**What to do:** Check each line of the entries below for the string "wide"; copy every line where it appears.

**Data extract:**

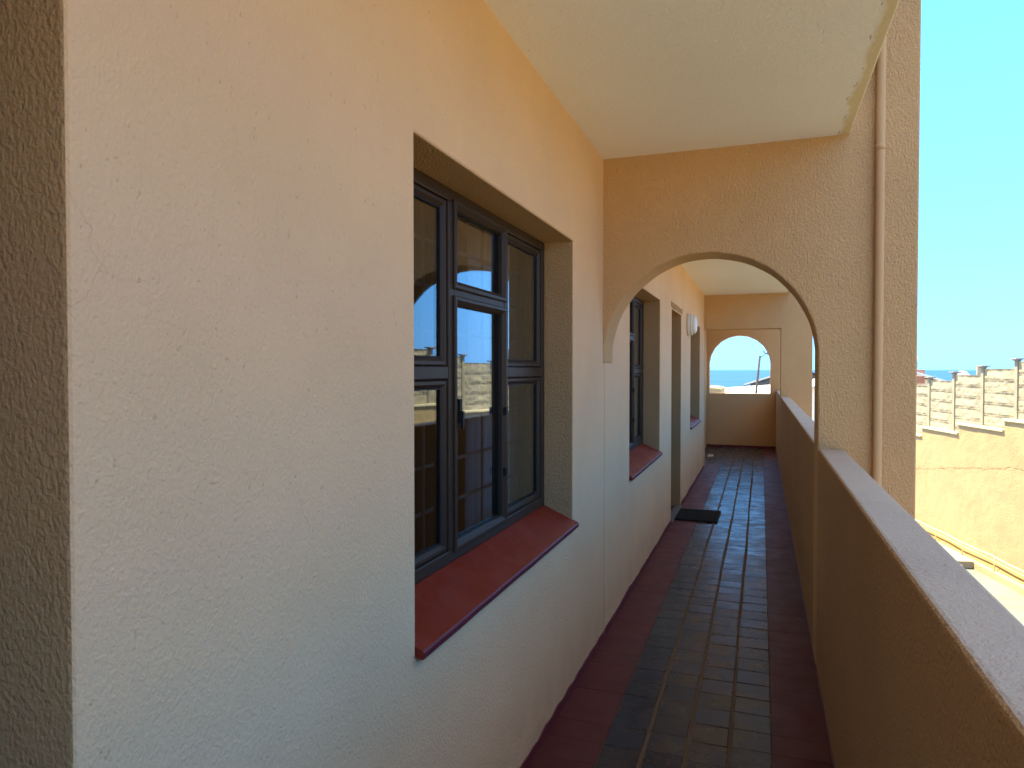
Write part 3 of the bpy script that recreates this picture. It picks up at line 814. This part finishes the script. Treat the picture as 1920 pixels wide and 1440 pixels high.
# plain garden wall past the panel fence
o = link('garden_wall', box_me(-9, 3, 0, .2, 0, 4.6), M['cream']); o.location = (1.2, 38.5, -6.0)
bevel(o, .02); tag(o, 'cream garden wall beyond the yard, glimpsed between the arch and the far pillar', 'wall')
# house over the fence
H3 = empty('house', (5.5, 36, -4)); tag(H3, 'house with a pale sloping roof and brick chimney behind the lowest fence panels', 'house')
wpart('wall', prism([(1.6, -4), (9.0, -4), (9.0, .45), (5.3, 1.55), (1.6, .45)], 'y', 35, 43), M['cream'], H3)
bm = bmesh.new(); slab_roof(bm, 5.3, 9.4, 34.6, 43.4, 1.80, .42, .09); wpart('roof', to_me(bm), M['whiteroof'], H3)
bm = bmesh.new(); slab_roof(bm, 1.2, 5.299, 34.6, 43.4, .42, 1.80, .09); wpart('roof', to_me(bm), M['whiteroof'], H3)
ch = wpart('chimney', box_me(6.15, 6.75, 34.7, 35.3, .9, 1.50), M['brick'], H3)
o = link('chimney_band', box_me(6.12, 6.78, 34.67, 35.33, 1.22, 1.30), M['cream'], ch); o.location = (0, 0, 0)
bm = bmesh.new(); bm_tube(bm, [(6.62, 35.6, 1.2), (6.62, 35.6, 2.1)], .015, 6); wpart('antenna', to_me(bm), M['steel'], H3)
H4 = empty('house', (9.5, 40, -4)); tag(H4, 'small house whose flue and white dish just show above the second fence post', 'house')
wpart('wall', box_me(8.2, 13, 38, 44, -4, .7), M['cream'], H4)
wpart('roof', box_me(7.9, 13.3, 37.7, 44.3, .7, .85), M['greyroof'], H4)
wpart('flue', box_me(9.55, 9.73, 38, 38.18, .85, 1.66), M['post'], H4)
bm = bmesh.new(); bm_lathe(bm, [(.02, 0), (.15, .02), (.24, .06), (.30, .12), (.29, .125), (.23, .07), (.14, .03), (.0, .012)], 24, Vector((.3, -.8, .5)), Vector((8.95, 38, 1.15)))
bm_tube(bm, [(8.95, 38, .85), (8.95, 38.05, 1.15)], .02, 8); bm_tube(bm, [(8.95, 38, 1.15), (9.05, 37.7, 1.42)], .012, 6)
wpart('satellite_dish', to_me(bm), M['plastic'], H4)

---

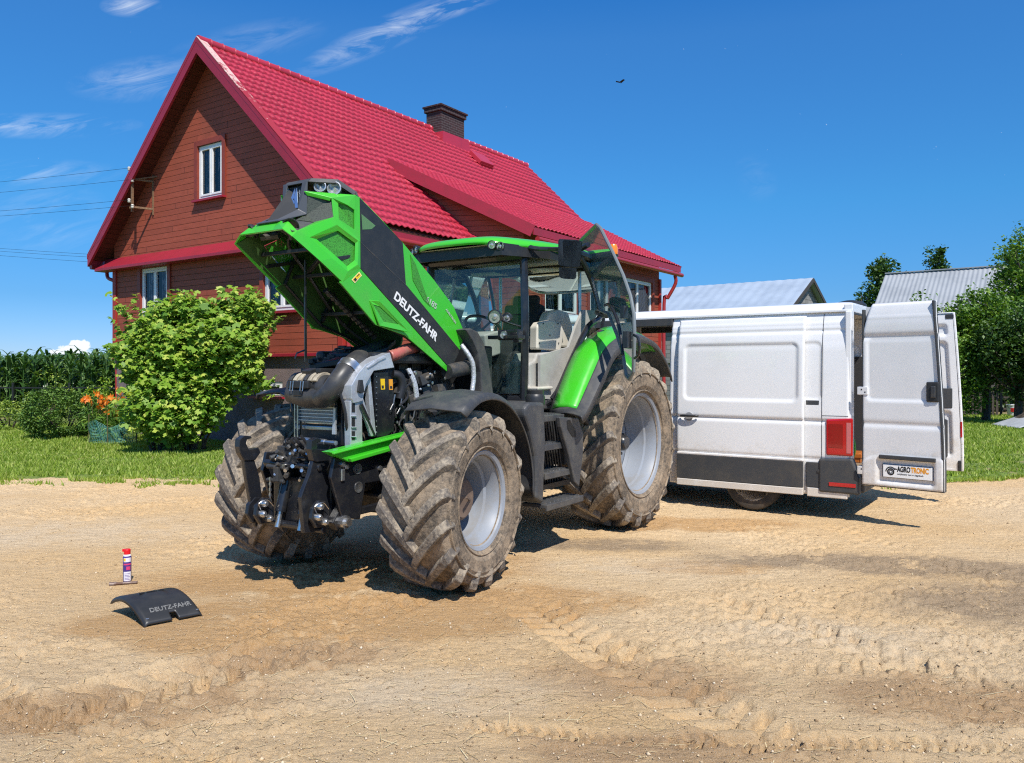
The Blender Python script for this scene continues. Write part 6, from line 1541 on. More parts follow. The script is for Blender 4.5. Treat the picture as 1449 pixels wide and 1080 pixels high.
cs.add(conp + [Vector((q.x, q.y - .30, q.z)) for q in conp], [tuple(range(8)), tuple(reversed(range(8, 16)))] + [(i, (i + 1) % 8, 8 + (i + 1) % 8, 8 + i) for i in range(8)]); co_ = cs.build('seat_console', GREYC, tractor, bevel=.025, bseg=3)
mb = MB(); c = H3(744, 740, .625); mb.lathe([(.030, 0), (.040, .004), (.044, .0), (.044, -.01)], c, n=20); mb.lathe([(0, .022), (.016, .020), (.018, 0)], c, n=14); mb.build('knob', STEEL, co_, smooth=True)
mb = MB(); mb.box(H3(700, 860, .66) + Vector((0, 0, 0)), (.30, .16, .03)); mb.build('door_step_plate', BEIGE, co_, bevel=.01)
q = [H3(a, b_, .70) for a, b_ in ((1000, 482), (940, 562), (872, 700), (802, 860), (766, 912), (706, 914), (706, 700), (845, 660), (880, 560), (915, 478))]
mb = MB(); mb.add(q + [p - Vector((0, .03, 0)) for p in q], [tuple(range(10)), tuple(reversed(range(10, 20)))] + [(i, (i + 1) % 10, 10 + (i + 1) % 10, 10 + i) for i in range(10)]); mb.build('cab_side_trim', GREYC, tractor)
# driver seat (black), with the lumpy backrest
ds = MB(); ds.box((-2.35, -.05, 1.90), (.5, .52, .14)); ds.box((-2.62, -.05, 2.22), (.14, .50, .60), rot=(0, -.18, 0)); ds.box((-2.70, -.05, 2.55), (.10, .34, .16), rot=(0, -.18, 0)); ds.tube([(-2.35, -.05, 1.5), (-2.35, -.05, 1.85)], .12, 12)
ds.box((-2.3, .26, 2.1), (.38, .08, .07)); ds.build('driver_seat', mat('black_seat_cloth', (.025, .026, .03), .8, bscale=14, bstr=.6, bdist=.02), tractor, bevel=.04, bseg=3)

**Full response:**
Write part 3 of the bpy script that recreates this picture. It picks up at line 814. This part finishes the script. Treat the picture as 1920 pixels wide and 1440 pixels high.
The Blender Python script for this scene continues. Write part 6, from line 1541 on. More parts follow. The script is for Blender 4.5. Treat the picture as 1449 pixels wide and 1080 pixels high.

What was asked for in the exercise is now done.